- What the exercise asks -
Repeat each line exactly as it is written.

- Recorded information -
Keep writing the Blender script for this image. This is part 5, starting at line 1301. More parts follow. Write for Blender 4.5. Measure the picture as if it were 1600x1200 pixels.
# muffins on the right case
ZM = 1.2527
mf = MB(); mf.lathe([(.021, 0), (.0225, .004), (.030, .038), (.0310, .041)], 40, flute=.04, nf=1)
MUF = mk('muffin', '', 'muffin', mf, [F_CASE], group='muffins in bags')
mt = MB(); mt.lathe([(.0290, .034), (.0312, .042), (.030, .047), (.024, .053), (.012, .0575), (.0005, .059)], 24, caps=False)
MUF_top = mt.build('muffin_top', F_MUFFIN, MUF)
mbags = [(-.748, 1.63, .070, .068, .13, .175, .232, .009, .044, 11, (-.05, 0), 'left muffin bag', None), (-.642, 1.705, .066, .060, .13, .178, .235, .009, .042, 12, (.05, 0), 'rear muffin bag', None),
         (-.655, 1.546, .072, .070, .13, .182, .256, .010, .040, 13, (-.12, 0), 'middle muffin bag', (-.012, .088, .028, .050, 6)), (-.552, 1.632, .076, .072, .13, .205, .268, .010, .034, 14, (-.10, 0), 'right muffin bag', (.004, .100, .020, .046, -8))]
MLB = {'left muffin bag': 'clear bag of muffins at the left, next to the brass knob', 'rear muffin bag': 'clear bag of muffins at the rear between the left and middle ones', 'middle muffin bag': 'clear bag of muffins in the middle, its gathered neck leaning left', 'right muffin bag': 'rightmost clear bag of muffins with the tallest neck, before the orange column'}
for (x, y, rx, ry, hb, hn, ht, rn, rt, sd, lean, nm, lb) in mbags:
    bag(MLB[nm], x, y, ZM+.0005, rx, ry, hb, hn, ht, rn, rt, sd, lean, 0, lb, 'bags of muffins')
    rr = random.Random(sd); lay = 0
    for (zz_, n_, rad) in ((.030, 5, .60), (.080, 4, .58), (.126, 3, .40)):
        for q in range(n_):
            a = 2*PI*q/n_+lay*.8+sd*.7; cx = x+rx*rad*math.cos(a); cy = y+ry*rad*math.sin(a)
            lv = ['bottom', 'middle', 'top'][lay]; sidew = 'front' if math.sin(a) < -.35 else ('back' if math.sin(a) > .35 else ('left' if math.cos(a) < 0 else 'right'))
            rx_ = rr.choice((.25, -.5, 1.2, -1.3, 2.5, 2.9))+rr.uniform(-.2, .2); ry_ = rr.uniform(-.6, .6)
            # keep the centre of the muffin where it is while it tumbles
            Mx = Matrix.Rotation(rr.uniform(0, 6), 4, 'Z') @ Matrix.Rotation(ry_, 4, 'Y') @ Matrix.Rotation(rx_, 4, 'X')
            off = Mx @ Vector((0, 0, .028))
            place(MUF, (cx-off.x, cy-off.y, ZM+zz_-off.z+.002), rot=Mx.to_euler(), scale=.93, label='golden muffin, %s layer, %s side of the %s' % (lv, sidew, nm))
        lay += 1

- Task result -
Keep writing the Blender script for this image. This is part 5, starting at line 1301. More parts follow. Write for Blender 4.5. Measure the picture as if it were 1600x1200 pixels.
# muffins on the right case
ZM = 1.2527
mf = MB(); mf.lathe([(.021, 0), (.0225, .004), (.030, .038), (.0310, .041)], 40, flute=.04, nf=1)
MUF = mk('muffin', '', 'muffin', mf, [F_CASE], group='muffins in bags')
mt = MB(); mt.lathe([(.0290, .034), (.0312, .042), (.030, .047), (.024, .053), (.012, .0575), (.0005, .059)], 24, caps=False)
MUF_top = mt.build('muffin_top', F_MUFFIN, MUF)
mbags = [(-.748, 1.63, .070, .068, .13, .175, .232, .009, .044, 11, (-.05, 0), 'left muffin bag', None), (-.642, 1.705, .066, .060, .13, .178, .235, .009, .042, 12, (.05, 0), 'rear muffin bag', None),
         (-.655, 1.546, .072, .070, .13, .182, .256, .010, .040, 13, (-.12, 0), 'middle muffin bag', (-.012, .088, .028, .050, 6)), (-.552, 1.632, .076, .072, .13, .205, .268, .010, .034, 14, (-.10, 0), 'right muffin bag', (.004, .100, .020, .046, -8))]
MLB = {'left muffin bag': 'clear bag of muffins at the left, next to the brass knob', 'rear muffin bag': 'clear bag of muffins at the rear between the left and middle ones', 'middle muffin bag': 'clear bag of muffins in the middle, its gathered neck leaning left', 'right muffin bag': 'rightmost clear bag of muffins with the tallest neck, before the orange column'}
for (x, y, rx, ry, hb, hn, ht, rn, rt, sd, lean, nm, lb) in mbags:
    bag(MLB[nm], x, y, ZM+.0005, rx, ry, hb, hn, ht, rn, rt, sd, lean, 0, lb, 'bags of muffins')
    rr = random.Random(sd); lay = 0
    for (zz_, n_, rad) in ((.030, 5, .60), (.080, 4, .58), (.126, 3, .40)):
        for q in range(n_):
            a = 2*PI*q/n_+lay*.8+sd*.7; cx = x+rx*rad*math.cos(a); cy = y+ry*rad*math.sin(a)
            lv = ['bottom', 'middle', 'top'][lay]; sidew = 'front' if math.sin(a) < -.35 else ('back' if math.sin(a) > .35 else ('left' if math.cos(a) < 0 else 'right'))
            rx_ = rr.choice((.25, -.5, 1.2, -1.3, 2.5, 2.9))+rr.uniform(-.2, .2); ry_ = rr.uniform(-.6, .6)
            # keep the centre of the muffin where it is while it tumbles
            Mx = Matrix.Rotation(rr.uniform(0, 6), 4, 'Z') @ Matrix.Rotation(ry_, 4, 'Y') @ Matrix.Rotation(rx_, 4, 'X')
            off = Mx @ Vector((0, 0, .028))
            place(MUF, (cx-off.x, cy-off.y, ZM+zz_-off.z+.002), rot=Mx.to_euler(), scale=.93, label='golden muffin, %s layer, %s side of the %s' % (lv, sidew, nm))
        lay += 1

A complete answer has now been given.